## BEGIN Rows

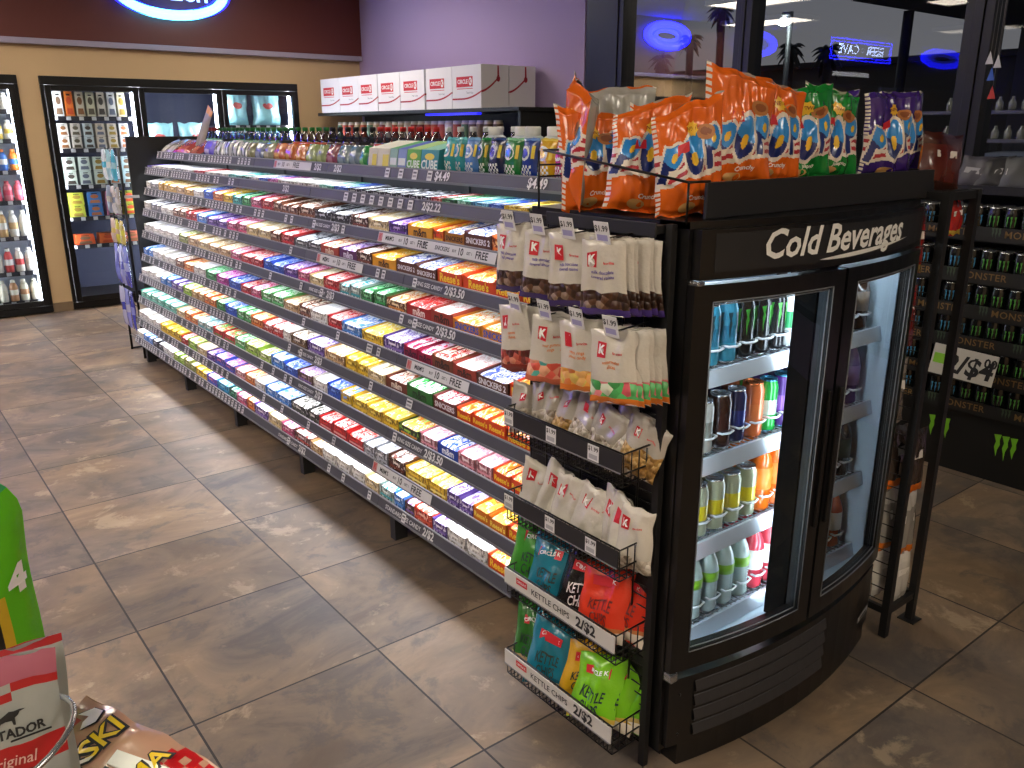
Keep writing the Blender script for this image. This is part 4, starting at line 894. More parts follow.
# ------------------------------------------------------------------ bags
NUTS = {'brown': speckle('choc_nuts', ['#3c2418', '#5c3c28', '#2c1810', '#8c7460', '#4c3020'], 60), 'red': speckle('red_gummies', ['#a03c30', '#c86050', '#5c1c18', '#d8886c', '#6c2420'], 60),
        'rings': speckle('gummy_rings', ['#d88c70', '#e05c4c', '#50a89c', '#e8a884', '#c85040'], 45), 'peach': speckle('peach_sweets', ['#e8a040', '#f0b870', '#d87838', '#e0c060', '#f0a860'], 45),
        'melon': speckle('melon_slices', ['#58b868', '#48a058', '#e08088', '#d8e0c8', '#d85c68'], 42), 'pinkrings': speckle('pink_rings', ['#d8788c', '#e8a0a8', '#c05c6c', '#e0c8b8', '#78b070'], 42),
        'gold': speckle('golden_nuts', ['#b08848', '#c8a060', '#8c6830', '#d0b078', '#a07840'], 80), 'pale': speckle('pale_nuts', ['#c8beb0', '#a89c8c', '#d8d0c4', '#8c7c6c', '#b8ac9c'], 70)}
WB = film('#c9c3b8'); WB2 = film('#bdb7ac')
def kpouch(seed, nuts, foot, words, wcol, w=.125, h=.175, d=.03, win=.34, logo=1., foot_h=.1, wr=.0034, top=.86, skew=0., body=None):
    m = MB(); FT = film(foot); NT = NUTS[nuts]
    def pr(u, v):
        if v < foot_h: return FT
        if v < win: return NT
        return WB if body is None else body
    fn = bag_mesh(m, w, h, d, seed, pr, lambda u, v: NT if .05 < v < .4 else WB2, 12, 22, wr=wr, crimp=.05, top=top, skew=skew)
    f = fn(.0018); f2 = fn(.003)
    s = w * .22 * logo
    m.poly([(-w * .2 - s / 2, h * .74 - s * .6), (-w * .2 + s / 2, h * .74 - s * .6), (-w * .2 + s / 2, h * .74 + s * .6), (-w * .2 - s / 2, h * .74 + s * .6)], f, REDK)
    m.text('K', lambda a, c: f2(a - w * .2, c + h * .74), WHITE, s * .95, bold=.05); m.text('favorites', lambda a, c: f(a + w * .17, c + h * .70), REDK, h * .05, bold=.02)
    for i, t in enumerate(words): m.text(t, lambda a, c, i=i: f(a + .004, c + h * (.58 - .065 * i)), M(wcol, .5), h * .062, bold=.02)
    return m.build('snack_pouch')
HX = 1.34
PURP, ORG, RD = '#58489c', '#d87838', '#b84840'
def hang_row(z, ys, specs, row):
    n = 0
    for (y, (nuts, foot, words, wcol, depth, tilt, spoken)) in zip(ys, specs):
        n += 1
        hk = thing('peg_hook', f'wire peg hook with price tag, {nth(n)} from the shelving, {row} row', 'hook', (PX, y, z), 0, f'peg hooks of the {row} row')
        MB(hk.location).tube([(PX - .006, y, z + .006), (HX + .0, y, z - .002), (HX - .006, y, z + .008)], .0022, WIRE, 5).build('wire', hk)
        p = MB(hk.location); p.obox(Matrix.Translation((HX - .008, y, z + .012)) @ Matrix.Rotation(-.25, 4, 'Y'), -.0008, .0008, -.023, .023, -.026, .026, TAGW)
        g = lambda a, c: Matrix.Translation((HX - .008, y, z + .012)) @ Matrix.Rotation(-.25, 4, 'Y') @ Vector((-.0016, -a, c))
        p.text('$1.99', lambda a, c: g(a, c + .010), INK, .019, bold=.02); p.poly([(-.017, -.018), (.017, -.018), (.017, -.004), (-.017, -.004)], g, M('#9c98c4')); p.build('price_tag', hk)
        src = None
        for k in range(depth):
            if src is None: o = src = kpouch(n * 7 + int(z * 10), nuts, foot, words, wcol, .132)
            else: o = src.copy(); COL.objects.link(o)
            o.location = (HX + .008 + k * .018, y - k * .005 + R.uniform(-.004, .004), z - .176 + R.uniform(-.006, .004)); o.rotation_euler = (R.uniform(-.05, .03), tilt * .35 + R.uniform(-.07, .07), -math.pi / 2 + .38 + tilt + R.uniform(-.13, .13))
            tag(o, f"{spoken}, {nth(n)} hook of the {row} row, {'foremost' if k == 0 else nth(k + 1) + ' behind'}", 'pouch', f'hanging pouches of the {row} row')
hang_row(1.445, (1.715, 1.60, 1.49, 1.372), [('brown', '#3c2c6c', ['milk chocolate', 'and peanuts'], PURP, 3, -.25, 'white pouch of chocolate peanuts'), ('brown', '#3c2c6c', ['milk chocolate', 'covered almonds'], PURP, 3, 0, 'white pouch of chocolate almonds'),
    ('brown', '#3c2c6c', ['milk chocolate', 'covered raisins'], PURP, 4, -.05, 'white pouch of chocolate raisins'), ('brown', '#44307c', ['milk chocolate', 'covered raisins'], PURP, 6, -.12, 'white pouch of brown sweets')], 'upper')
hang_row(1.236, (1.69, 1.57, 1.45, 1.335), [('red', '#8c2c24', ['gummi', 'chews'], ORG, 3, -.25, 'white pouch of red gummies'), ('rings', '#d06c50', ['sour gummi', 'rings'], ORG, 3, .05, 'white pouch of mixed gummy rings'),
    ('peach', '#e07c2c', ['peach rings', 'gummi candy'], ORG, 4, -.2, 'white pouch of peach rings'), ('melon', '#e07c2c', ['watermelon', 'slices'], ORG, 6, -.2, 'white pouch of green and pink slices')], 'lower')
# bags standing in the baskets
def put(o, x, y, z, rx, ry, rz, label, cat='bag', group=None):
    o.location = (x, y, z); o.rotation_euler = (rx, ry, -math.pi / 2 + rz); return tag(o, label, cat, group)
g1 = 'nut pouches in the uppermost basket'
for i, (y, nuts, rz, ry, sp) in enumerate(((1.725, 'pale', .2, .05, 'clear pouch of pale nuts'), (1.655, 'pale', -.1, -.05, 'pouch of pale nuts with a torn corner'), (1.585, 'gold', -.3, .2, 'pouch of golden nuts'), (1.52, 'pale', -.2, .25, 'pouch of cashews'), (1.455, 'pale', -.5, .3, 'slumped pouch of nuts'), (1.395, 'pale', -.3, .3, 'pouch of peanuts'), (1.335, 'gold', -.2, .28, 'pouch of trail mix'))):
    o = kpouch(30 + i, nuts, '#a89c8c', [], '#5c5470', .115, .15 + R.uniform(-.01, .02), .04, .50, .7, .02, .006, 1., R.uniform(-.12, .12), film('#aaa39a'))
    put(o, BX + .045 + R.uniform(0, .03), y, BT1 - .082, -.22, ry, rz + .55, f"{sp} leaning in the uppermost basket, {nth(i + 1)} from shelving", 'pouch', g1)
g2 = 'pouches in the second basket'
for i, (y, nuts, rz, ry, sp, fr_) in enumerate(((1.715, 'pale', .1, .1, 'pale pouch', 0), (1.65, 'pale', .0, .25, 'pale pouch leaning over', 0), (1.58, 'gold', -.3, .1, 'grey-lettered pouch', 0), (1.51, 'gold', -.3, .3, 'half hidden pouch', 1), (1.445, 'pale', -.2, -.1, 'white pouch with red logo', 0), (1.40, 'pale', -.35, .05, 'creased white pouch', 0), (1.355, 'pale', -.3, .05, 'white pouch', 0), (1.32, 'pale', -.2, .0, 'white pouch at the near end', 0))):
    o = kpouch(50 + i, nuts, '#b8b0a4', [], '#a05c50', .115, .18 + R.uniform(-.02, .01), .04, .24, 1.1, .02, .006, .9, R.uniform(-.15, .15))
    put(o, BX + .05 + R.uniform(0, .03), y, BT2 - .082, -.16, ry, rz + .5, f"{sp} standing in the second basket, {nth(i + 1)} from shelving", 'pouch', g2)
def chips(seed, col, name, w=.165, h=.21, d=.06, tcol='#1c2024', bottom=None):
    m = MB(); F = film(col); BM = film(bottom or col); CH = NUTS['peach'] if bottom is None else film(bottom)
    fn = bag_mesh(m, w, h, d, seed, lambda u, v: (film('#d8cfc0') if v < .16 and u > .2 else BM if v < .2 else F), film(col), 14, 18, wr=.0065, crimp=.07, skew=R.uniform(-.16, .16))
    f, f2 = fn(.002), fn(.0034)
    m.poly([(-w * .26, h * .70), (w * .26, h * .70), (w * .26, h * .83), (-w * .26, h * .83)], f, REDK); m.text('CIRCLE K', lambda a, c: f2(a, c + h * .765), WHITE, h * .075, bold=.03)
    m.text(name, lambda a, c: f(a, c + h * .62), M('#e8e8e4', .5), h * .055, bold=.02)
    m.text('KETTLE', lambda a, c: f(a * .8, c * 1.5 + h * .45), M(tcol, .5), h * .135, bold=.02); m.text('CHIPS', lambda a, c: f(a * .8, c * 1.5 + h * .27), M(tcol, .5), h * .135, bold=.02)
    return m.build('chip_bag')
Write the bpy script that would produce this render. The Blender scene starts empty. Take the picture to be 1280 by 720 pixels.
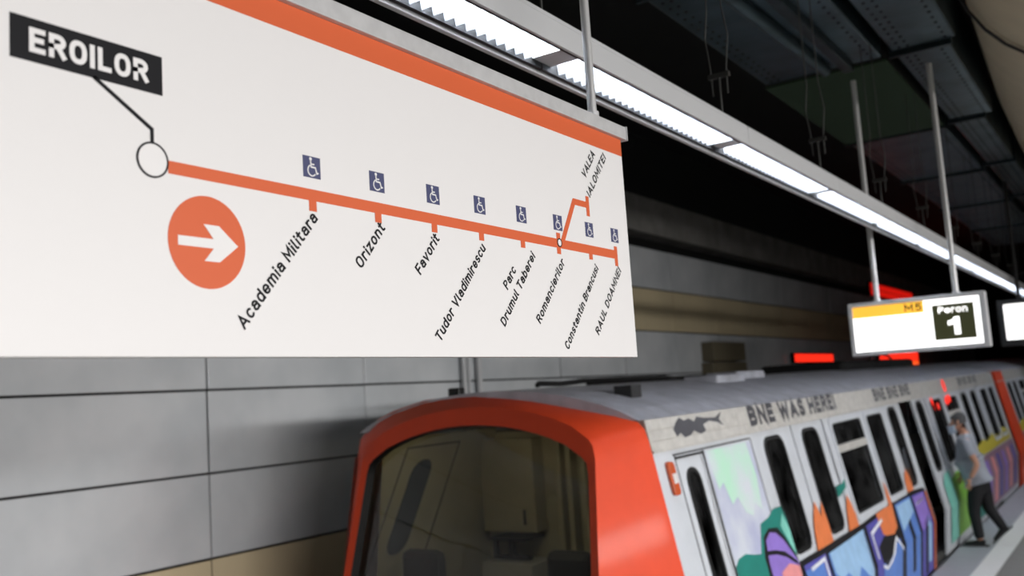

## END Rows

== Goal of the exercise ==
Return only the count of lines in the records that hold the word "script".

== Exercise answer ==
2